*COLLECTED DATA:*
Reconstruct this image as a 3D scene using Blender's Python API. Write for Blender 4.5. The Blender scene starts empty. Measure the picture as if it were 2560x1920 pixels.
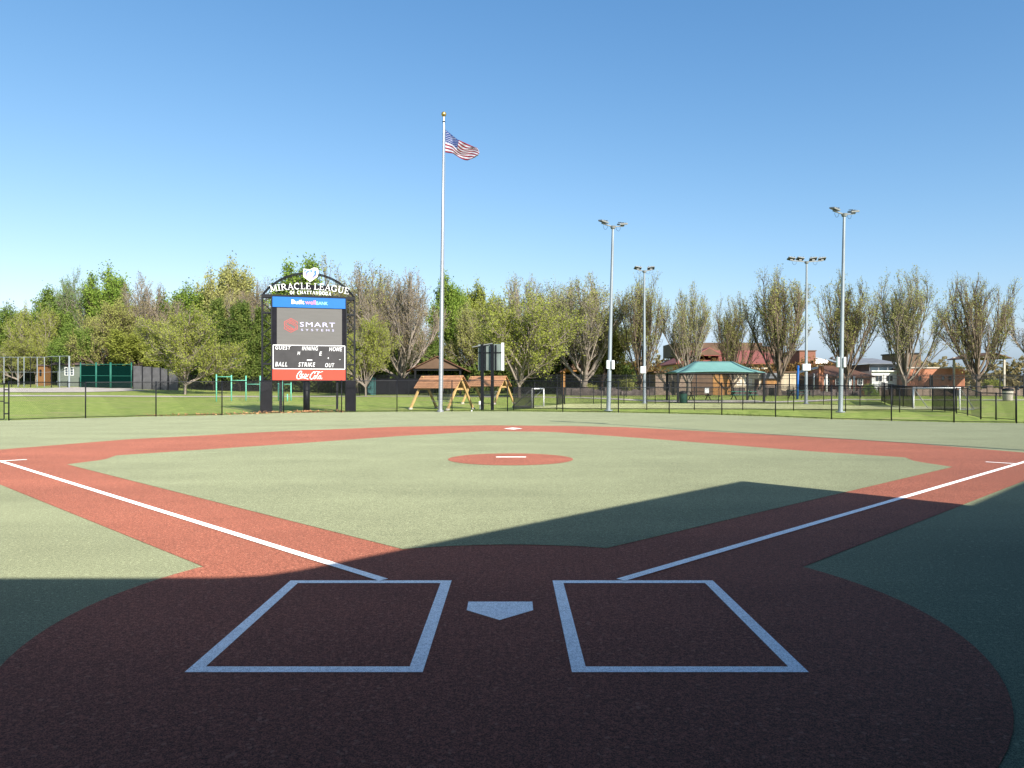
import bpy, math, random
import numpy as np
from mathutils import Vector, Matrix
R = math.radians
sc = bpy.context.scene
COL = sc.collection
# ------------------------------------------------------------------ camera, sky, sun
CAMH = 1.468; FPX = 1853.0; CX = 1280.0; HZ = 972.0
cam_d = bpy.data.cameras.new('camera'); cam = bpy.data.objects.new('camera', cam_d); COL.objects.link(cam)
cam.location = (0, 0, CAMH); cam.rotation_euler = (R(90), 0, 0)
cam_d.sensor_width = 36; cam_d.lens = FPX / 2560 * 36; cam_d.shift_y = (HZ - 960) / 2560
cam_d.clip_start = .05; cam_d.clip_end = 3000
sc.camera = cam
SUN_EL = 29.0; SD = (.535, -.845)
SUN_AZ = math.atan2(SD[0], SD[1])
w = bpy.data.worlds.new('World'); sc.world = w; w.use_nodes = True
nt = w.node_tree; nt.nodes.clear()
sky = nt.nodes.new('ShaderNodeTexSky'); sky.sky_type = 'NISHITA'; sky.sun_disc = False
sky.sun_elevation = R(SUN_EL); sky.sun_rotation = SUN_AZ
sky.air_density = .8; sky.dust_density = 2.0; sky.ozone_density = 4.0; sky.altitude = 200
bg = nt.nodes.new('ShaderNodeBackground'); bg.inputs[1].default_value = .10
ow = nt.nodes.new('ShaderNodeOutputWorld')
sp = nt.nodes.new('ShaderNodeSeparateColor'); cb_ = nt.nodes.new('ShaderNodeCombineColor'); nt.links.new(sky.outputs[0], sp.inputs[0])
chans = []
for i_, (k_, e_) in enumerate(((.84, 1.38), (1.02, 1.0), (1.32, .75))):     # camera-like colour response of the clear sky
    pw = nt.nodes.new('ShaderNodeMath'); pw.operation = 'POWER'; pw.inputs[1].default_value = e_
    ml = nt.nodes.new('ShaderNodeMath'); ml.operation = 'MULTIPLY'; ml.inputs[1].default_value = k_
    nt.links.new(sp.outputs[i_], pw.inputs[0]); nt.links.new(pw.outputs[0], ml.inputs[0]); chans.append(ml.outputs[0])
for i_, cap in ((0, .68), (1, .85)):
    cm = nt.nodes.new('ShaderNodeMath'); cm.operation = 'MULTIPLY'; cm.inputs[1].default_value = cap; nt.links.new(chans[2], cm.inputs[0])
    mn_ = nt.nodes.new('ShaderNodeMath'); mn_.operation = 'MINIMUM'; nt.links.new(cm.outputs[0], mn_.inputs[0]); nt.links.new(chans[i_], mn_.inputs[1]); nt.links.new(mn_.outputs[0], cb_.inputs[i_])
nt.links.new(chans[2], cb_.inputs[2])
nt.links.new(cb_.outputs[0], bg.inputs[0]); nt.links.new(bg.outputs[0], ow.inputs[0])
sl = bpy.data.lights.new('sun', 'SUN'); sl.energy = 3.9; sl.angle = R(.53); sl.color = (1, .93, .82)
so = bpy.data.objects.new('sun', sl); COL.objects.link(so)
d = Vector((SD[0] * math.cos(R(SUN_EL)), SD[1] * math.cos(R(SUN_EL)), math.sin(R(SUN_EL))))
so.rotation_euler = d.to_track_quat('Z', 'Y').to_euler()
so.location = (30, -40, 40)
sc.view_settings.view_transform = 'Standard'; sc.view_settings.look = 'None'
sc.view_settings.exposure = 1.25; sc.view_settings.gamma = 1
sc.cycles.max_bounces = 6; sc.cycles.transparent_max_bounces = 24
sc.cycles.diffuse_bounces = 3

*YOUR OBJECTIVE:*
Give all the lines above again, character for character, without pictures.

*THE RESPONSE:*
Reconstruct this image as a 3D scene using Blender's Python API. Write for Blender 4.5. The Blender scene starts empty. Measure the picture as if it were 2560x1920 pixels.
import bpy, math, random
import numpy as np
from mathutils import Vector, Matrix
R = math.radians
sc = bpy.context.scene
COL = sc.collection
# ------------------------------------------------------------------ camera, sky, sun
CAMH = 1.468; FPX = 1853.0; CX = 1280.0; HZ = 972.0
cam_d = bpy.data.cameras.new('camera'); cam = bpy.data.objects.new('camera', cam_d); COL.objects.link(cam)
cam.location = (0, 0, CAMH); cam.rotation_euler = (R(90), 0, 0)
cam_d.sensor_width = 36; cam_d.lens = FPX / 2560 * 36; cam_d.shift_y = (HZ - 960) / 2560
cam_d.clip_start = .05; cam_d.clip_end = 3000
sc.camera = cam
SUN_EL = 29.0; SD = (.535, -.845)
SUN_AZ = math.atan2(SD[0], SD[1])
w = bpy.data.worlds.new('World'); sc.world = w; w.use_nodes = True
nt = w.node_tree; nt.nodes.clear()
sky = nt.nodes.new('ShaderNodeTexSky'); sky.sky_type = 'NISHITA'; sky.sun_disc = False
sky.sun_elevation = R(SUN_EL); sky.sun_rotation = SUN_AZ
sky.air_density = .8; sky.dust_density = 2.0; sky.ozone_density = 4.0; sky.altitude = 200
bg = nt.nodes.new('ShaderNodeBackground'); bg.inputs[1].default_value = .10
ow = nt.nodes.new('ShaderNodeOutputWorld')
sp = nt.nodes.new('ShaderNodeSeparateColor'); cb_ = nt.nodes.new('ShaderNodeCombineColor'); nt.links.new(sky.outputs[0], sp.inputs[0])
chans = []
for i_, (k_, e_) in enumerate(((.84, 1.38), (1.02, 1.0), (1.32, .75))):     # camera-like colour response of the clear sky
    pw = nt.nodes.new('ShaderNodeMath'); pw.operation = 'POWER'; pw.inputs[1].default_value = e_
    ml = nt.nodes.new('ShaderNodeMath'); ml.operation = 'MULTIPLY'; ml.inputs[1].default_value = k_
    nt.links.new(sp.outputs[i_], pw.inputs[0]); nt.links.new(pw.outputs[0], ml.inputs[0]); chans.append(ml.outputs[0])
for i_, cap in ((0, .68), (1, .85)):
    cm = nt.nodes.new('ShaderNodeMath'); cm.operation = 'MULTIPLY'; cm.inputs[1].default_value = cap; nt.links.new(chans[2], cm.inputs[0])
    mn_ = nt.nodes.new('ShaderNodeMath'); mn_.operation = 'MINIMUM'; nt.links.new(cm.outputs[0], mn_.inputs[0]); nt.links.new(chans[i_], mn_.inputs[1]); nt.links.new(mn_.outputs[0], cb_.inputs[i_])
nt.links.new(chans[2], cb_.inputs[2])
nt.links.new(cb_.outputs[0], bg.inputs[0]); nt.links.new(bg.outputs[0], ow.inputs[0])
sl = bpy.data.lights.new('sun', 'SUN'); sl.energy = 3.9; sl.angle = R(.53); sl.color = (1, .93, .82)
so = bpy.data.objects.new('sun', sl); COL.objects.link(so)
d = Vector((SD[0] * math.cos(R(SUN_EL)), SD[1] * math.cos(R(SUN_EL)), math.sin(R(SUN_EL))))
so.rotation_euler = d.to_track_quat('Z', 'Y').to_euler()
so.location = (30, -40, 40)
sc.view_settings.view_transform = 'Standard'; sc.view_settings.look = 'None'
sc.view_settings.exposure = 1.25; sc.view_settings.gamma = 1
sc.cycles.max_bounces = 6; sc.cycles.transparent_max_bounces = 24
sc.cycles.diffuse_bounces = 3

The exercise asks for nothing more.